While not considering my children in these definitions but rather my adult friends, I cannot help but think that these are things that I also welcome in my relationships with my shortest loves.
It's not a matter of wanting not to tell them "no" because I want their esteem, or for them to like me. It's a matter of wanting to say "Yes!" because they are important to me, and I take pleasure in helping them. Just as I would a cherished girl friend. Or my husband. Or my siblings. Or one of my parents.

This post at Raising Small Souls is what started me on this whole thing tonight. (Put the fire under the simmering pot.) I just find this article offensive/wrong on a number of levels.
It assumes (it seems to me) that all friends have the relevance of "poker buddies" or "drinking buddies". Which I certainly don't agree with. And it seems to scoff at a friendship with a child, and deems said relationships as having no merit or depth.
It appears (again, to me) to say that if you call your child "friend", then your child will automatically assume that you have no opinion, or wisdom, or value as a mentor, or respectable place in his life. That they'll (at age six) assume that since he's a "buddy", then he is invited to go drinking with you at the bowling alley on Thursday Nights.
This makes no sense to me.

It gives no credit to children! Children should be allowed to have friendships with lots of other folks, no matter their age.
I guess the whole thing just smacks of ageism, and values above all else bonding with others that are of the same mind and heart as you. I can't think of one friend that is exactly like me.
Nor would I want them to be.
How the hell could I learn from someone that is on the same path - at the same time- travelling at the same speed- in the same vehicle- that I am?
All I'd be left with is someone to grump and complain with.
And I certainly don't need anyone else for that.

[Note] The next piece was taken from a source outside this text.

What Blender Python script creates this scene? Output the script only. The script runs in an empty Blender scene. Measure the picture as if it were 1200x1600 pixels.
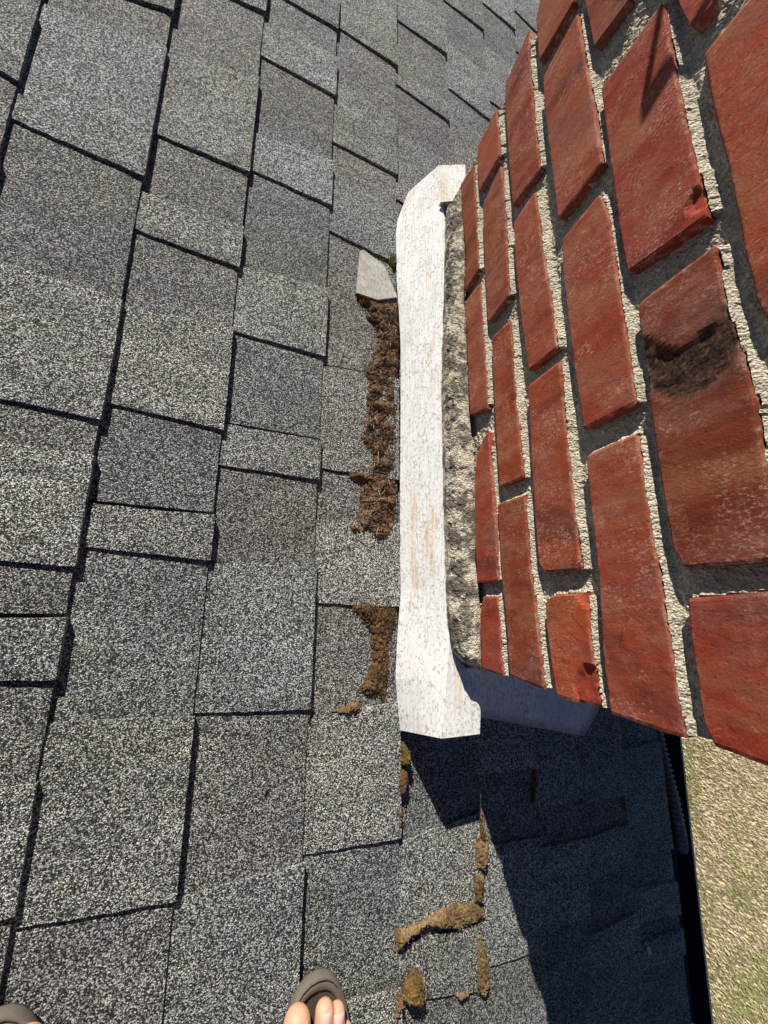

I'm not uncomfortable being a parent to my children. That is to say, I'm happy to be of help to them. An aid. A facilitator. A lap. Or a ladder. A cushion. A reminder, a sounding board, a hero, villain, confessor, target, doctor, taxi-driver, coach, minister, follower or guide. Whatever they need of me.
But I'll not belittle my child, even for the sake of establishing my authority, and forsake the pleasure of having them call me truly their Friend.
I don't even have the right to do so.


Melissia said...

I read a quote at Waldo's last week that said something like "A true friendship is one where two people have the same mind but still act as two" and I totally thought no I see it differntly- "A true friendship is where two people think as two but can still act as one" Meaning we are not uniform but unified- and I thought of you and how we don't have the same perspective and how great that is. Just thinking in type about your great post- Love Melissia

Stephanie said...

This was a beautiful thought, honey. What a lovely way of putting it.
And "not uniform but unified" makes allowances for differences, but binds them (the friends) together with a shimmery ribbon, and packages them as having the same the same intent and purpose.
How beautiful.
Not only for our own friendship, but in our acceptance of our children (in thier nievete, joyfulness, excitement, exuberance) as well.
Thanks so much for this poignant reminder.